La forme, elle était de haut niveau dès que son harmonica se faisait entendre, déchirant l’air comme un éclair tombé du ciel. Non, il n’a pas joué Rollin’ and Tumblin’, mais bien Thunder On the Mountain durant laquelle il s’est payé un long solo de piano digne de Johnnie Johnson, le défunt pianiste de Chuck Berry. Forgetful Heart, avec les lumières tamisées, a également eu droit à une finale à l’harmonica chromatique du tonnerre.

Et il avait faim, Bobby. Il est indiscutable que sa voix est éraillée et qu’il n’a plus un timbre aussi joli que son contemporain McCartney ou que celui de Leonard Cohen, pourtant plus âgé que lui. Ainsi va la vie… Ce ne sont pas tous les chanteurs qui interprètent de la même façon, plus de cinq décennies après leurs débuts. On l’a vu durant Tangled Up In Blue, quand Dylan essaie de faire comme dans le temps et de pousser le refrain à la limite. Limites, comme ses capacités vocales d’aujourd’hui.

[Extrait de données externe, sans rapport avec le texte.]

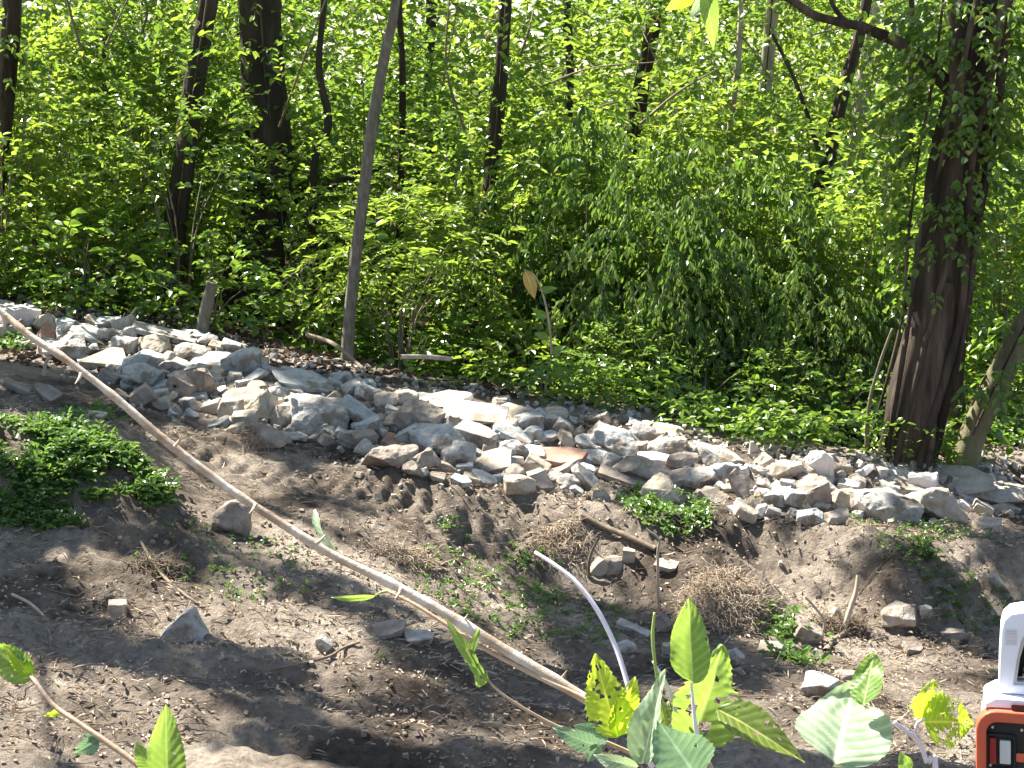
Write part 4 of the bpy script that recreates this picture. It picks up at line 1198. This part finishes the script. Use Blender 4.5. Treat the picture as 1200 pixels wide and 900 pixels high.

Donc, il fait avec. Et nous aussi. C’est pour ça qu’il chante Like a Rollin’ Stone au moins deux octaves plus bas. Plus capable de lâcher le : « How does it feeel!!! » Donc, ça devient : « How does it… (pause) feel ». Et la mélodie est forcément transformée. Comme elle l’est pour Blowin’ in the Wind, mais cette fois, les arrangements ne sont rien de moins que somptueux. Une grande chanson reste une grande chanson.

Puissance et intensité

Mais ce que l’on perd au plan mélodique, on le gagne en intensité. Comme en chimie, rien ne se perd, rien ne se crée. Il fallait entendre la mâche dans la voix de Dylan durant Tweedle Dee & Tweedle Dum qui est une véritable cavalcade rockabilly. Il fallait noter la gravité du ton durant une fa-bu-leu-se Desolation Row, où la noirceur du texte était contrebalancée par une musique mélodieuse – eh oui –,  générée par un piano au son presque aussi cristallin que les cordes des guitaristes Charlie Sexton et Stu Kimball.

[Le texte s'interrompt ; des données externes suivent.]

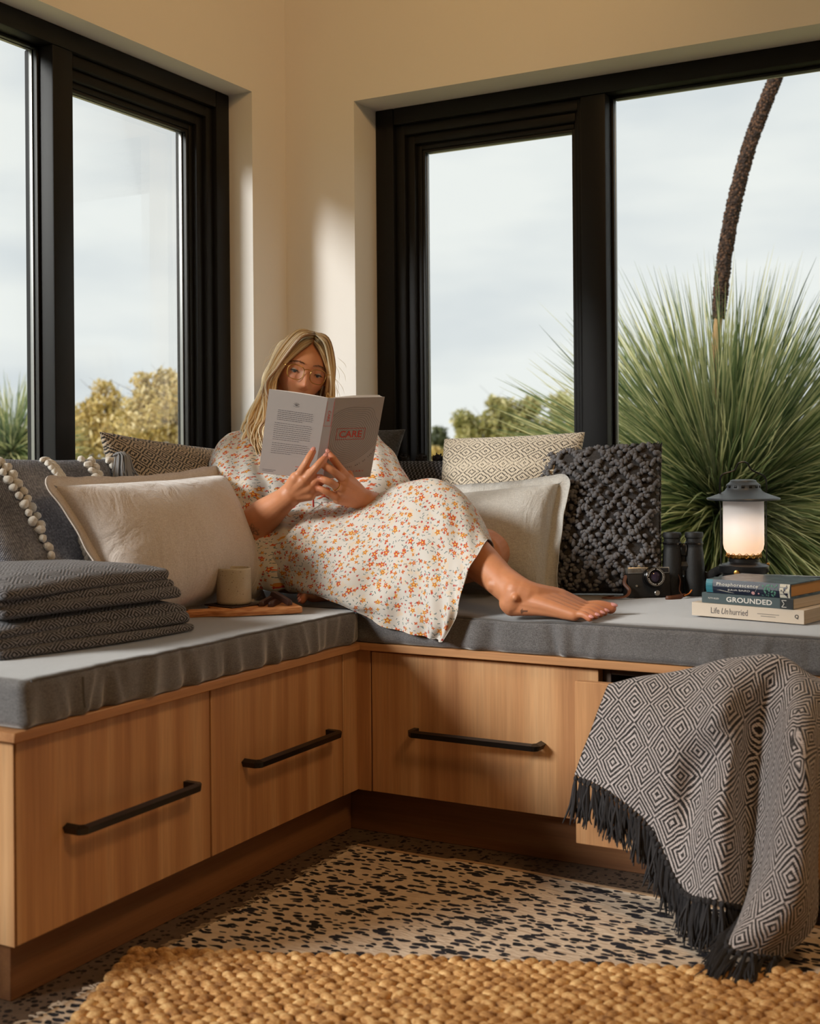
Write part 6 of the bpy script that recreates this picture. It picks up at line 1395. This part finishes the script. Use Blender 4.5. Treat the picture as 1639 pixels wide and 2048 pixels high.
cl = [(at(x_, y_, d_), r_ * S9) for x_, y_, d_, r_ in ((330, 850, 9, 66), (290, 845, 9.2, 58), (368, 815, 8.8, 62), (340, 790, 9, 46), (300, 800, 9, 40), (395, 850, 9, 74), (420, 795, 9.2, 64), (285, 765, 9, 22), (330, 760, 9, 26))]
bush('shrub', 'olive and yellow leafy shrub outside the left window, the taller one by the corner', 'shrub', cl, at(350, 900, 9), 8500, .052, YG, 31, group='blurred shrubs outside the left window')
cl = [(at(x_, y_, d_), r_ * 11.6 / FPX * 1.05) for x_, y_, d_, r_ in ((170, 880, 11.6, 52), (215, 865, 11.6, 52), (250, 875, 11.6, 54), (215, 810, 11.6, 34), (178, 830, 11.6, 30), (205, 775, 11.6, 18), (130, 890, 11.6, 46), (70, 895, 12, 52))]
bush('shrub', 'lower yellowish shrub outside the left window, behind the mullion', 'shrub', cl, at(190, 920, 11.6), 7000, .062, YG, 33, group='blurred shrubs outside the left window')
S15 = 15 / FPX
cl = [(at(x_, y_, 15), r_ * S15) for x_, y_, r_ in ((940, 868, 30), (925, 840, 22), (975, 850, 30), (1010, 820, 26), (985, 805, 16), (1035, 850, 32), (1060, 815, 24), (1010, 870, 34), (1075, 870, 36), (1130, 860, 40), (1120, 810, 26))]
bush('tree', 'olive gum tree in the distance through the middle of the right window', 'tree', cl, at(1000, 900, 15), 6500, .075, GG, 35, group='distant trees')
S24 = 24 / FPX
cl = [(at(x_, y_, 24), r_ * S24) for x_, y_, r_ in ((876, 866, 13), (868, 880, 10), (884, 882, 12))]
bush('tree', 'small dark tree far off, left of the olive gum tree', 'tree', cl, at(876, 905, 24), 420, .16, (srgb(60, 70, 52), srgb(92, 100, 72), srgb(140, 144, 104)), 36, group='distant trees')
for k, (x_, y_, d_, r_, sd_) in enumerate(((850, 905, 30, 14, 41), (905, 908, 28, 22, 42), (1090, 900, 22, 30, 43))):
    cl = [(at(x_ + dx_, y_ - abs(dx_) * .1, d_), r_ * d_ / FPX) for dx_ in (-r_, 0, r_)]
    bush('shrub', ['dark low shrub far off at the left edge of the right window', 'yellow green scrub far off behind the cream knit pillow', 'olive scrub far off below the gum tree'][k], 'shrub', cl, at(x_, 915, d_), 700, .2, (GG, YG, GG)[k] if k else (srgb(60, 66, 56), srgb(86, 92, 78), srgb(120, 124, 100)), sd_, group='distant scrub')
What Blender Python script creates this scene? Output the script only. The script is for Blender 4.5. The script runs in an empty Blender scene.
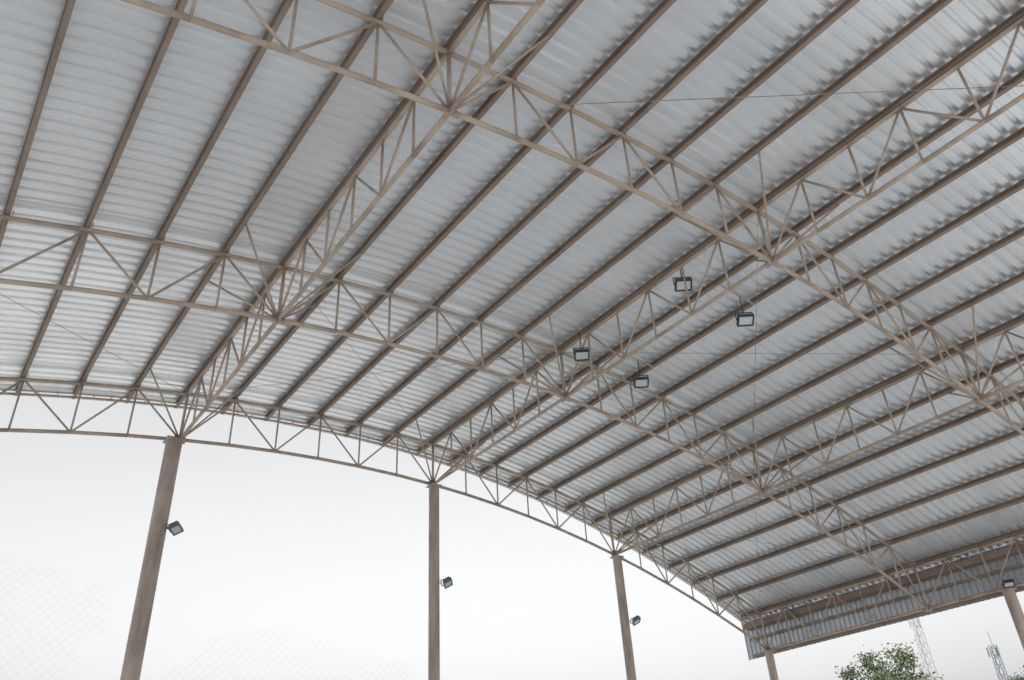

Le plat de résistance, à mes yeux, était toutefois Ballad of a Thin Man, menaçante et carrément hypnotique, quand la voix de Dylan résonne comme un écho dans son micro. Géant. Pensez-y… Avec la fiévreuse Highway 61 Revisited, ça faisait quatre chansons tirées du mythique album de 1965 du même nom entendues le même soir.

Oui, comme à tous les shows de Dylan, il y a des spectateurs qui souhaitent qu’il livre la totalité de son Greatest Hits de 1967. Ça n’arrivera pas. Ça n’arrivera plus. En fait, ce n’est jamais arrivé.

L’impasse de Mark

Parce que Bob, il vit au présent. D’ailleurs, quelle claque que cette offrande d‘Early Roman Kings  – tirée du dernier-né, Tempest. Bien plus blues sale et pesant que sur l’album. Et, oui… Dylan joue encore All Along the Watchtower dans une mouture plus proche de la relecture de Hendrix que de sa propre version.

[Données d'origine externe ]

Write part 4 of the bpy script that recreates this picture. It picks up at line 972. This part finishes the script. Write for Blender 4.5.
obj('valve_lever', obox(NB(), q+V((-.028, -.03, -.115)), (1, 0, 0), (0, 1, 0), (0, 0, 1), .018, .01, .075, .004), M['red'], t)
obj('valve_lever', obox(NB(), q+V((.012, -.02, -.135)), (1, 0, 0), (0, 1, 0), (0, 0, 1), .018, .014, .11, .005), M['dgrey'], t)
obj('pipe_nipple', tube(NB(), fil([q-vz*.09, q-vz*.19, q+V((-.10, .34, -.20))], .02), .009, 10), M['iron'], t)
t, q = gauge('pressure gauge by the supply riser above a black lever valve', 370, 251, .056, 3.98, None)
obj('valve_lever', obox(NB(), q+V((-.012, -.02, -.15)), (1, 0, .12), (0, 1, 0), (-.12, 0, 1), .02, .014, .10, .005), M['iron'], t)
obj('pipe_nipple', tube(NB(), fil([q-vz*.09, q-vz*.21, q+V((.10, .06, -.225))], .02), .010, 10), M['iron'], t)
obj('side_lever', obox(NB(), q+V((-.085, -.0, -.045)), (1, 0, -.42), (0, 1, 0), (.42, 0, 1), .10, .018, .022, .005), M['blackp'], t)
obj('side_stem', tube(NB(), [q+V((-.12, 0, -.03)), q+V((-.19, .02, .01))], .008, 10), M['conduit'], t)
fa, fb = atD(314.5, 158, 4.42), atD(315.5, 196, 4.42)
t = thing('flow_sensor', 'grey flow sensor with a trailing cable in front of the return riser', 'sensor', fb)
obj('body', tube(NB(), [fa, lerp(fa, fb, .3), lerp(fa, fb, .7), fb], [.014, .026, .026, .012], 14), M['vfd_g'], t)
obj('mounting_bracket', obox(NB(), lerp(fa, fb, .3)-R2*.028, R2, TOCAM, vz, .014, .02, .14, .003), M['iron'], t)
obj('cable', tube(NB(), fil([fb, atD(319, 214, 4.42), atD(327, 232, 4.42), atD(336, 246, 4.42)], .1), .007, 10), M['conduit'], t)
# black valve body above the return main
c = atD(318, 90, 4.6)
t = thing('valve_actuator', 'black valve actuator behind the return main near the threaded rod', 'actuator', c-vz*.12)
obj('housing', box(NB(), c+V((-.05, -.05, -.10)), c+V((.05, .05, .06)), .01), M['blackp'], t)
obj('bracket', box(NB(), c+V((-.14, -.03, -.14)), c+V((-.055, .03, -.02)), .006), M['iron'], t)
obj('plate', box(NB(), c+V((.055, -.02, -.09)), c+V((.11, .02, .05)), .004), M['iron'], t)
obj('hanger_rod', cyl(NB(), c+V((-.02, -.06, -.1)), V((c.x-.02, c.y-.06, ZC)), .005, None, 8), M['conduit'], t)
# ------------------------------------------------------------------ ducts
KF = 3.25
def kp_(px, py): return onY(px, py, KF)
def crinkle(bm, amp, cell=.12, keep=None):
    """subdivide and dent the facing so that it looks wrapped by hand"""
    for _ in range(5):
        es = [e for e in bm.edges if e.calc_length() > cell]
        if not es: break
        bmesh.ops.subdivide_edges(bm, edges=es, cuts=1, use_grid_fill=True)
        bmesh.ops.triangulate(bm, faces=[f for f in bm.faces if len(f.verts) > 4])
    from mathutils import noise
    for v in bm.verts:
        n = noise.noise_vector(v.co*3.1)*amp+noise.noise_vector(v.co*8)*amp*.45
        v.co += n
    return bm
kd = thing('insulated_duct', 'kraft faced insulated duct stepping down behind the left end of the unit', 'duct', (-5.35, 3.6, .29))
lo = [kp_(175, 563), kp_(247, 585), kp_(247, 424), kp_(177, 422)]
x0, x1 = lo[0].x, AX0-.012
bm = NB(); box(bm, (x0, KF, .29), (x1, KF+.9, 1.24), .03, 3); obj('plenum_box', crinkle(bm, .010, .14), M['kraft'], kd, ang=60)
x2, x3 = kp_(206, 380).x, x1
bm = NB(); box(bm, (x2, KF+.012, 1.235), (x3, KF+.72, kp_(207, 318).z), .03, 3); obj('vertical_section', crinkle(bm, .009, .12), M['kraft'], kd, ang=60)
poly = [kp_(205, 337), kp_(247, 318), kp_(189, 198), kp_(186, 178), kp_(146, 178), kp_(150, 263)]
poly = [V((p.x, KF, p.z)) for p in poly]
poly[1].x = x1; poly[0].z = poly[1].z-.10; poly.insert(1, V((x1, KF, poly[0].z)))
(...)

À l’arrivée, je lui pardonne ses écarts mélodiques bien plus que je pardonne à Mark Knopfler sa sélection de chansons. Accompagné d’un groupe de musiciens aussi exceptionnels que ceux de Dylan – mais qui naviguent dans les eaux celtiques – Knopfler a démontré qu’il avait encore une bonne voix, un doigté sans faille sur sa six cordes et une tonalité que l’on reconnaît à des lieux. Une magnifique prestation, riche et colorée.

Mais peu importe où tu te trouves dans ta phase créative, tu ne dois jamais oublier ce qui t’a rendu célèbre. Et un seul titre de Dire Straits (So Far Away) pour dix chansons de ta période individuelle, c’est nettement sous le minimum syndical.

Rendu là, j’aime mieux mon Dylan. Éraillé et vieillissant, certes, mais totalement investi.